▸ WHAT IS NEEDED:
Reproduce all of the material exactly as shown.
--- BEGIN SUPPLIED DATA ---
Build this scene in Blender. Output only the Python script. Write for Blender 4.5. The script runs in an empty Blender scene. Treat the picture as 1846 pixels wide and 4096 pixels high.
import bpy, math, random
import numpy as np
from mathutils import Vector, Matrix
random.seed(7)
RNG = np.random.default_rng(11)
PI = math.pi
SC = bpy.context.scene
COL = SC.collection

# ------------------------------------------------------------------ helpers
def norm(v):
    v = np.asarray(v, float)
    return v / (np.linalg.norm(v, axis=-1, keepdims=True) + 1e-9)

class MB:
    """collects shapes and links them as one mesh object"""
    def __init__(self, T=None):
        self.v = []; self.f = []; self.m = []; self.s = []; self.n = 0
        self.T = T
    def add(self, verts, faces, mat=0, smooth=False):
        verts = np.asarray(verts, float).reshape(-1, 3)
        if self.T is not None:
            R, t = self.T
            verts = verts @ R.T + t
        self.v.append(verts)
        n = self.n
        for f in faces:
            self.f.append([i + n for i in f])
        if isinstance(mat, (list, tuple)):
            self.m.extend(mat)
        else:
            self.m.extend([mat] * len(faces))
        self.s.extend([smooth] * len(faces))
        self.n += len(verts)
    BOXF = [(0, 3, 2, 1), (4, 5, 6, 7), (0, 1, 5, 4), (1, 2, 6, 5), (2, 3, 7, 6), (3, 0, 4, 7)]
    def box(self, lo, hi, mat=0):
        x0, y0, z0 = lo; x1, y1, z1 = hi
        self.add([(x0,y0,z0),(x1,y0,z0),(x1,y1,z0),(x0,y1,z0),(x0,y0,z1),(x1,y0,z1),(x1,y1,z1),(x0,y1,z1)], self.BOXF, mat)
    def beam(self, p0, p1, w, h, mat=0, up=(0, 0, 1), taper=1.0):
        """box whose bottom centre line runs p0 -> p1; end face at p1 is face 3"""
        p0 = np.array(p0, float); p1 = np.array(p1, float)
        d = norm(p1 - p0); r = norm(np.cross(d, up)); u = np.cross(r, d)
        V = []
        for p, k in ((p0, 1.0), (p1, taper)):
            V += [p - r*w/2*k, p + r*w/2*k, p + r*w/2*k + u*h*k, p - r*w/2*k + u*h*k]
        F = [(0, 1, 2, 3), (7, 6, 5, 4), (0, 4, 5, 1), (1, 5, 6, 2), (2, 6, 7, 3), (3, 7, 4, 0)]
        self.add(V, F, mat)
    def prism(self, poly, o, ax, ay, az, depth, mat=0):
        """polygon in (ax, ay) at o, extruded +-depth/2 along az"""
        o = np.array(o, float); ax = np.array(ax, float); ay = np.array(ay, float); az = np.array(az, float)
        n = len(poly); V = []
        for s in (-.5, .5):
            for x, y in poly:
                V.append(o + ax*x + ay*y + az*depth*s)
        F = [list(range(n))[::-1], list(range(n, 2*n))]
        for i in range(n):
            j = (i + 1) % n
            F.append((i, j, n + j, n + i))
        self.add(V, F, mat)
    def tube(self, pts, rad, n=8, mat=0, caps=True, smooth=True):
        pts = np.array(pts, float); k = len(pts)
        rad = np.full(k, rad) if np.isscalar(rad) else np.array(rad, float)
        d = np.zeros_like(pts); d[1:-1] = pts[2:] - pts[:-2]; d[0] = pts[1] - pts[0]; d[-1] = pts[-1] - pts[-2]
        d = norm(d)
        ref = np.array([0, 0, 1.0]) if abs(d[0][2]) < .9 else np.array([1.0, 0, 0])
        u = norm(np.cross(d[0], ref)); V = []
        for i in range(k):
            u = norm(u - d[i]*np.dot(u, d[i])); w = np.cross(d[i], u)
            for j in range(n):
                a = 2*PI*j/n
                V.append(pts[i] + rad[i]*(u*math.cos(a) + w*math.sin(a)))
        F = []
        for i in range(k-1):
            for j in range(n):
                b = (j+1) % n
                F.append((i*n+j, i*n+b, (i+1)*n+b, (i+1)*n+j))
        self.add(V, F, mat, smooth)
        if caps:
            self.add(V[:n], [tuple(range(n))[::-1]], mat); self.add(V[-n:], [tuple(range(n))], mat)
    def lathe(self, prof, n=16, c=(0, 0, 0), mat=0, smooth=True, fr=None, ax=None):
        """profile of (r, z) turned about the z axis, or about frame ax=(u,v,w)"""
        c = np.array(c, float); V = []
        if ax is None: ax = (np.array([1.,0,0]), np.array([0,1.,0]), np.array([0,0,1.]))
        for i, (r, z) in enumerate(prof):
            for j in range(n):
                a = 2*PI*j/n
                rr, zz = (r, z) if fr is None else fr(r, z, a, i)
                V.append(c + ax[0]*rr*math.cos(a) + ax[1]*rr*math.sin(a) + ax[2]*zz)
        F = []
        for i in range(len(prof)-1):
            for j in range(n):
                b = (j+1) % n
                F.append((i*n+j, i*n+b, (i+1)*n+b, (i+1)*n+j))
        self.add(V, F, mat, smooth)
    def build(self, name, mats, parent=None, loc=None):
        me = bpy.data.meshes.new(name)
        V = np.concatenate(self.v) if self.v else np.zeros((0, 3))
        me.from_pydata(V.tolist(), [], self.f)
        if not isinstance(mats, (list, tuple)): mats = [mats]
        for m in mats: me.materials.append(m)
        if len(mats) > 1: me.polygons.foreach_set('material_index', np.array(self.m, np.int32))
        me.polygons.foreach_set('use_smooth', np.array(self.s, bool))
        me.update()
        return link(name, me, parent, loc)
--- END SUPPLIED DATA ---
▸ RESPONSE FOR THIS EXERCISE:
Build this scene in Blender. Output only the Python script. Write for Blender 4.5. The script runs in an empty Blender scene. Treat the picture as 1846 pixels wide and 4096 pixels high.
import bpy, math, random
import numpy as np
from mathutils import Vector, Matrix
random.seed(7)
RNG = np.random.default_rng(11)
PI = math.pi
SC = bpy.context.scene
COL = SC.collection

# ------------------------------------------------------------------ helpers
def norm(v):
    v = np.asarray(v, float)
    return v / (np.linalg.norm(v, axis=-1, keepdims=True) + 1e-9)

class MB:
    """collects shapes and links them as one mesh object"""
    def __init__(self, T=None):
        self.v = []; self.f = []; self.m = []; self.s = []; self.n = 0
        self.T = T
    def add(self, verts, faces, mat=0, smooth=False):
        verts = np.asarray(verts, float).reshape(-1, 3)
        if self.T is not None:
            R, t = self.T
            verts = verts @ R.T + t
        self.v.append(verts)
        n = self.n
        for f in faces:
            self.f.append([i + n for i in f])
        if isinstance(mat, (list, tuple)):
            self.m.extend(mat)
        else:
            self.m.extend([mat] * len(faces))
        self.s.extend([smooth] * len(faces))
        self.n += len(verts)
    BOXF = [(0, 3, 2, 1), (4, 5, 6, 7), (0, 1, 5, 4), (1, 2, 6, 5), (2, 3, 7, 6), (3, 0, 4, 7)]
    def box(self, lo, hi, mat=0):
        x0, y0, z0 = lo; x1, y1, z1 = hi
        self.add([(x0,y0,z0),(x1,y0,z0),(x1,y1,z0),(x0,y1,z0),(x0,y0,z1),(x1,y0,z1),(x1,y1,z1),(x0,y1,z1)], self.BOXF, mat)
    def beam(self, p0, p1, w, h, mat=0, up=(0, 0, 1), taper=1.0):
        """box whose bottom centre line runs p0 -> p1; end face at p1 is face 3"""
        p0 = np.array(p0, float); p1 = np.array(p1, float)
        d = norm(p1 - p0); r = norm(np.cross(d, up)); u = np.cross(r, d)
        V = []
        for p, k in ((p0, 1.0), (p1, taper)):
            V += [p - r*w/2*k, p + r*w/2*k, p + r*w/2*k + u*h*k, p - r*w/2*k + u*h*k]
        F = [(0, 1, 2, 3), (7, 6, 5, 4), (0, 4, 5, 1), (1, 5, 6, 2), (2, 6, 7, 3), (3, 7, 4, 0)]
        self.add(V, F, mat)
    def prism(self, poly, o, ax, ay, az, depth, mat=0):
        """polygon in (ax, ay) at o, extruded +-depth/2 along az"""
        o = np.array(o, float); ax = np.array(ax, float); ay = np.array(ay, float); az = np.array(az, float)
        n = len(poly); V = []
        for s in (-.5, .5):
            for x, y in poly:
                V.append(o + ax*x + ay*y + az*depth*s)
        F = [list(range(n))[::-1], list(range(n, 2*n))]
        for i in range(n):
            j = (i + 1) % n
            F.append((i, j, n + j, n + i))
        self.add(V, F, mat)
    def tube(self, pts, rad, n=8, mat=0, caps=True, smooth=True):
        pts = np.array(pts, float); k = len(pts)
        rad = np.full(k, rad) if np.isscalar(rad) else np.array(rad, float)
        d = np.zeros_like(pts); d[1:-1] = pts[2:] - pts[:-2]; d[0] = pts[1] - pts[0]; d[-1] = pts[-1] - pts[-2]
        d = norm(d)
        ref = np.array([0, 0, 1.0]) if abs(d[0][2]) < .9 else np.array([1.0, 0, 0])
        u = norm(np.cross(d[0], ref)); V = []
        for i in range(k):
            u = norm(u - d[i]*np.dot(u, d[i])); w = np.cross(d[i], u)
            for j in range(n):
                a = 2*PI*j/n
                V.append(pts[i] + rad[i]*(u*math.cos(a) + w*math.sin(a)))
        F = []
        for i in range(k-1):
            for j in range(n):
                b = (j+1) % n
                F.append((i*n+j, i*n+b, (i+1)*n+b, (i+1)*n+j))
        self.add(V, F, mat, smooth)
        if caps:
            self.add(V[:n], [tuple(range(n))[::-1]], mat); self.add(V[-n:], [tuple(range(n))], mat)
    def lathe(self, prof, n=16, c=(0, 0, 0), mat=0, smooth=True, fr=None, ax=None):
        """profile of (r, z) turned about the z axis, or about frame ax=(u,v,w)"""
        c = np.array(c, float); V = []
        if ax is None: ax = (np.array([1.,0,0]), np.array([0,1.,0]), np.array([0,0,1.]))
        for i, (r, z) in enumerate(prof):
            for j in range(n):
                a = 2*PI*j/n
                rr, zz = (r, z) if fr is None else fr(r, z, a, i)
                V.append(c + ax[0]*rr*math.cos(a) + ax[1]*rr*math.sin(a) + ax[2]*zz)
        F = []
        for i in range(len(prof)-1):
            for j in range(n):
                b = (j+1) % n
                F.append((i*n+j, i*n+b, (i+1)*n+b, (i+1)*n+j))
        self.add(V, F, mat, smooth)
    def build(self, name, mats, parent=None, loc=None):
        me = bpy.data.meshes.new(name)
        V = np.concatenate(self.v) if self.v else np.zeros((0, 3))
        me.from_pydata(V.tolist(), [], self.f)
        if not isinstance(mats, (list, tuple)): mats = [mats]
        for m in mats: me.materials.append(m)
        if len(mats) > 1: me.polygons.foreach_set('material_index', np.array(self.m, np.int32))
        me.polygons.foreach_set('use_smooth', np.array(self.s, bool))
        me.update()
        return link(name, me, parent, loc)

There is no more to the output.